Kabule göre de; 19.01.2011 tarihinde yürürlüğe giren 6099 sayılı Kanunun 16. maddesi ile 3402 sayılı Kanuna eklenen 36/A. maddesinde "Kadastro işlemi ile oluşan tespit ve kayıtların iptali için Devlet veya diğer kamu kurum ve kuruluşları tarafından kayıt lehtarına karşı kadastro mahkemeleri ile genel mahkemelerde açılan davalarda davalı aleyhine vekâlet ücreti dahil, yargılama giderine hükmolunmaz” ve aynı kanunun 17. maddesi ile 3402 sayılı Kanuna eklenen geçici 11. maddesine göre; "bu Kanunun 36/A maddesi hükmü, henüz infaz edilmemiş yargı kararlarındaki vekâlet ücreti dâhil yargılama giderleri için de uygulanır.” hükmü gereğince davalılar aleyhine yargılama giderleri ve vekalet ücretine hükmedilmemesi gerektiği halde, hükmün 2, 4, 5, 6 ve 7. bentlerinde davalılar aleyhine hüküm kurulmuş olması da doğru değildir.
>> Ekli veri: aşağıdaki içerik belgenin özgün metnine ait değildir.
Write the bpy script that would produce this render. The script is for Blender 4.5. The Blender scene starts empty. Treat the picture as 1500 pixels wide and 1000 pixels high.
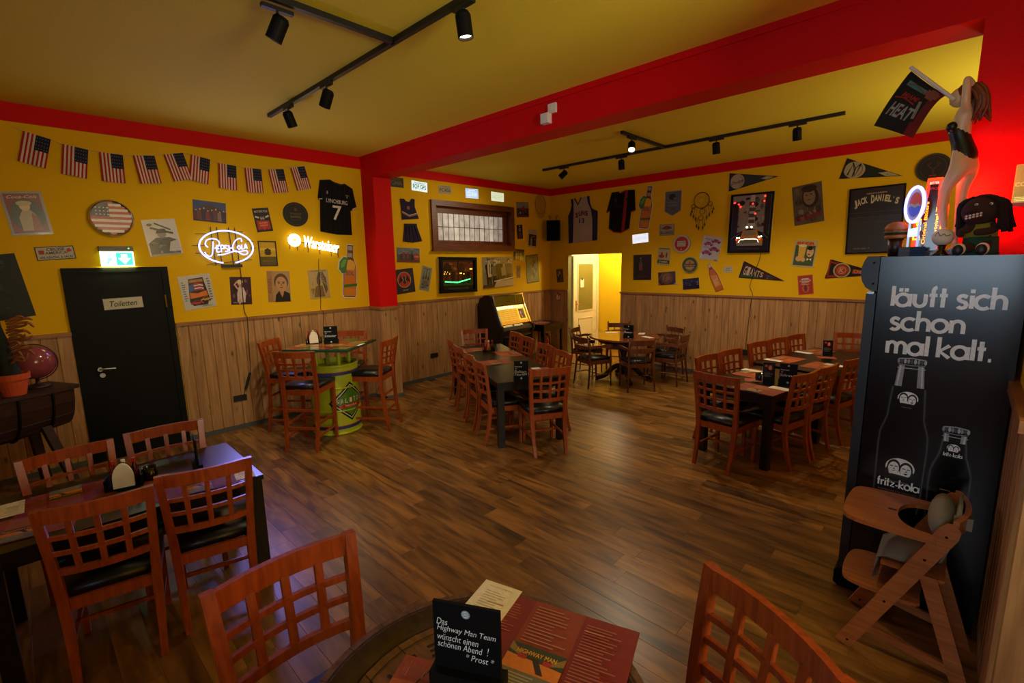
import bpy, bmesh, math, random
from mathutils import Vector as V, Matrix
random.seed(4)
SC = bpy.context.scene
COL = SC.collection
R = math.radians
PI = math.pi
# ---------------------------------------------------------------- camera, world, big lights, exposure
cam = bpy.data.objects.new('camera', bpy.data.cameras.new('camera'))
COL.objects.link(cam)
cam.data.sensor_width = 36.0
cam.data.lens = 696.38 / 1500 * 36
cam.data.clip_start = 0.05
yaw, pitch, roll = 0.7645, -0.1657, -0.019
F = V((-math.sin(yaw) * math.cos(pitch), math.cos(yaw) * math.cos(pitch), math.sin(pitch)))
R0 = V((math.cos(yaw), math.sin(yaw), 0))
U0 = R0.cross(F)
Rt = R0 * math.cos(roll) + U0 * math.sin(roll)
Up = -R0 * math.sin(roll) + U0 * math.cos(roll)
m = Matrix((Rt, Up, -F)).transposed().to_4x4()
m.translation = V((0, 0, 2.0285))
cam.matrix_world = m
SC.camera = cam
SC.view_settings.view_transform = 'Standard'
SC.view_settings.look = 'None'
SC.view_settings.gamma = 1
SC.view_settings.use_curve_mapping = False
SC.view_settings.exposure = 0.0
w = bpy.data.worlds.new('world')
SC.world = w
w.use_nodes = True
w.node_tree.nodes['Background'].inputs[0].default_value = (0.5, 0.6, 0.8, 1)
w.node_tree.nodes['Background'].inputs[1].default_value = 0.02


def light(name, kind, loc, energy, col, aim=None, size=None, size_y=None, angle=None, blend=0.7, radius=0.05):
    d = bpy.data.lights.new(name, kind)
    d.energy = energy
    d.color = col
    if kind == 'AREA':
        d.shape = 'RECTANGLE'
        d.size = size
        d.size_y = size_y
    else:
        d.shadow_soft_size = radius
    if kind == 'SPOT':
        d.spot_size = R(angle)
        d.spot_blend = blend
    o = bpy.data.objects.new(name, d)
    COL.objects.link(o)
    o.location = loc
    if aim is not None:
        o.rotation_euler = V(aim).to_track_quat('-Z', 'Y').to_euler()
    return o


# daylight through the street windows behind the photographer
light('street_window_light', 'AREA', (.2, -3.4, 2.15), 24, (0.64, 0.82, 1.0), (-0.05, 1, 0.05), 2.2, 1.2).data.spread = R(105)
light('bar_side_fill_light', 'AREA', (3.2, 1.5, 2.2), 90, (1.0, 0.9, 0.62), (-.9, 0.5, 0.3), 1.8, 1.5).data.spread = R(112)  # unseen warm fill from the bar side, added to brighten beam and ceiling
light('rear_ceiling_fill_light', 'AREA', (.7, 6.2, 2.3), 24, (1, .92, .6), (-.6, 0, 1), 1.2, .3)  # added uplight hidden behind the pillar, lifts the rear ceiling

YB, XL, XW, ZC, ZW = 8.3126, -6.5363, -6.7486, 3.557, 1.41


# ---------------------------------------------------------------- materials
def hexc(h):
    h = h.lstrip('#')
    c = [int(h[i:i + 2], 16) / 255 for i in (0, 2, 4)]
    return tuple(x / 12.92 if x <= .04045 else ((x + .055) / 1.055) ** 2.4 for x in c)


def new_mat(name):
    mt = bpy.data.materials.new(name)
    mt.use_nodes = True
    nt = mt.node_tree
    return mt, nt, nt.nodes['Principled BSDF']


def nd(nt, typ, **kw):
    n = nt.nodes.new(typ)
    for k, v in kw.items():
        if k.startswith('i_'):
            n.inputs[int(k[2:]) if k[2:].isdigit() else k[2:].replace('_', ' ')].default_value = v
        else:
            setattr(n, k, v)
    return n


def mix(nt, fac, a, b, mode='MIX'):
    n = nt.nodes.new('ShaderNodeMix')
    n.data_type = 'RGBA'
    n.blend_type = mode
    for sock, val in ((n.inputs[0], fac), (n.inputs[6], a), (n.inputs[7], b)):
        if hasattr(val, 'is_output'):
            nt.links.new(val, sock)
        elif isinstance(val, (int, float)):
            sock.default_value = val
        else:
            sock.default_value = (*val[:3], 1)
    return n.outputs[2]


def M(name, col, rough=.5, metal=0, emit=0, ns=20, na=.12, bump=0, spec=.5, coat=0, emcol=None):
    """plain surface: base colour with a little noise"""
    mt, nt, b = new_mat(name)
    c = hexc(col) if isinstance(col, str) else col
    tc = nd(nt, 'ShaderNodeTexCoord')
    no = nd(nt, 'ShaderNodeTexNoise')
    no.inputs['Scale'].default_value = ns
    no.inputs['Detail'].default_value = 4
    nt.links.new(tc.outputs['Object'], no.inputs['Vector'])
    o = mix(nt, no.outputs['Fac'], [x * (1 - na) for x in c], [min(1, x * (1 + na)) for x in c])
    nt.links.new(o, b.inputs['Base Color'])
    b.inputs['Roughness'].default_value = rough
    b.inputs['Metallic'].default_value = metal
    b.inputs['Specular IOR Level'].default_value = spec
    b.inputs['Coat Weight'].default_value = coat
    if emit:
        b.inputs['Emission Color'].default_value = (*(hexc(emcol) if emcol else c), 1)
        b.inputs['Emission Strength'].default_value = emit
    if bump:
        bn = nd(nt, 'ShaderNodeBump')
        bn.inputs['Strength'].default_value = bump
        bn.inputs['Distance'].default_value = .01
        nt.links.new(no.outputs['Fac'], bn.inputs['Height'])
        nt.links.new(bn.outputs[0], b.inputs['Normal'])
    return mt


def wood(name, dark, light_, axis='X', scale=1.0, rough=.4, knots=0, rnd=.25, stretch=14, spec=.5, rings=.5):
    """grain along one object axis; every object gets its own shift and tint"""
    mt, nt, b = new_mat(name)
    tc = nd(nt, 'ShaderNodeTexCoord')
    oi = nd(nt, 'ShaderNodeObjectInfo')
    ad = nd(nt, 'ShaderNodeVectorMath', operation='MULTIPLY_ADD')
    cb = nd(nt, 'ShaderNodeCombineXYZ')
    gi = nd(nt, 'ShaderNodeNewGeometry')
    sm = nd(nt, 'ShaderNodeMath', operation='ADD')
    nt.links.new(oi.outputs['Random'], sm.inputs[0])
    nt.links.new(gi.outputs['Random Per Island'], sm.inputs[1])
    fr = nd(nt, 'ShaderNodeMath', operation='FRACT')
    nt.links.new(sm.outputs[0], fr.inputs[0])
    for i in range(3):
        nt.links.new(fr.outputs[0], cb.inputs[i])
    ad.inputs[1].default_value = (37.1, 53.7, 71.3)
    nt.links.new(cb.outputs[0], ad.inputs[0])
    nt.links.new(tc.outputs['Object'], ad.inputs[2])
    mp = nd(nt, 'ShaderNodeMapping')
    s = [stretch * scale] * 3
    s['XYZ'.index(axis)] = scale
    mp.inputs['Scale'].default_value = s
    nt.links.new(ad.outputs[0], mp.inputs[0])
    n1 = nd(nt, 'ShaderNodeTexNoise')
    n1.inputs['Scale'].default_value = 2.2
    n1.inputs['Detail'].default_value = 6
    n1.inputs['Distortion'].default_value = rings
    nt.links.new(mp.outputs[0], n1.inputs['Vector'])
    rp = nd(nt, 'ShaderNodeValToRGB')
    d, l = hexc(dark), hexc(light_)
    rp.color_ramp.elements[0].color = (*d, 1)
    rp.color_ramp.elements[0].position = .3
    rp.color_ramp.elements[1].color = (*l, 1)
    rp.color_ramp.elements[1].position = .72
    nt.links.new(n1.outputs['Fac'], rp.inputs[0])
    o = rp.outputs[0]
    if knots:
        mk = nd(nt, 'ShaderNodeMapping')
        k = [8.5] * 3
        k['XYZ'.index(axis)] = 3.6
        mk.inputs['Scale'].default_value = k
        nt.links.new(ad.outputs[0], mk.inputs[0])
        vo = nd(nt, 'ShaderNodeTexVoronoi')
        vo.inputs['Scale'].default_value = 1.0
        nt.links.new(mk.outputs[0], vo.inputs['Vector'])
        r2 = nd(nt, 'ShaderNodeValToRGB')
        r2.color_ramp.elements[0].color = (1, 1, 1, 1)
        r2.color_ramp.elements[0].position = .05
        r2.color_ramp.elements[1].color = (0, 0, 0, 1)
        r2.color_ramp.elements[1].position = .17
        nt.links.new(vo.outputs['Distance'], r2.inputs[0])
        o = mix(nt, r2.outputs[0], o, [x * .28 for x in d])
    hv = nd(nt, 'ShaderNodeHueSaturation')
    mr = nd(nt, 'ShaderNodeMapRange')
    mr.inputs['To Min'].default_value = 1 - rnd
    mr.inputs['To Max'].default_value = 1 + rnd
    nt.links.new(fr.outputs[0], mr.inputs['Value'])
    nt.links.new(mr.outputs[0], hv.inputs['Value'])
    nt.links.new(o, hv.inputs['Color'])
    nt.links.new(hv.outputs[0], b.inputs['Base Color'])
    b.inputs['Roughness'].default_value = rough
    b.inputs['Specular IOR Level'].default_value = spec
    bn = nd(nt, 'ShaderNodeBump')
    bn.inputs['Strength'].default_value = .12
    bn.inputs['Distance'].default_value = .004
    nt.links.new(n1.outputs['Fac'], bn.inputs['Height'])
    nt.links.new(bn.outputs[0], b.inputs['Normal'])
    return mt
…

SONUÇ: Yukarıda açıklanan nedenlerle; bir kısım davalıların temyiz itirazlarının kabulü ile hükmün BOZULMASINA, Yargıtaydaki duruşma tarihinde yürürlükte bulunan Avukatlık Asgari Ücret Tarifesine göre takdir edilen 1.100.-TL vekalet ücretinin davacı Hazine ve katılan Orman Yönetiminden alınarak kendilerini vekil ile temsil ettiren davalılardan ... ve arkadaşları, Et Balık Kurumu ve ..."a verilmesine, temyiz harcının istek halinde iadesine 27/02/2018 günü oybirliği ile karar verildi.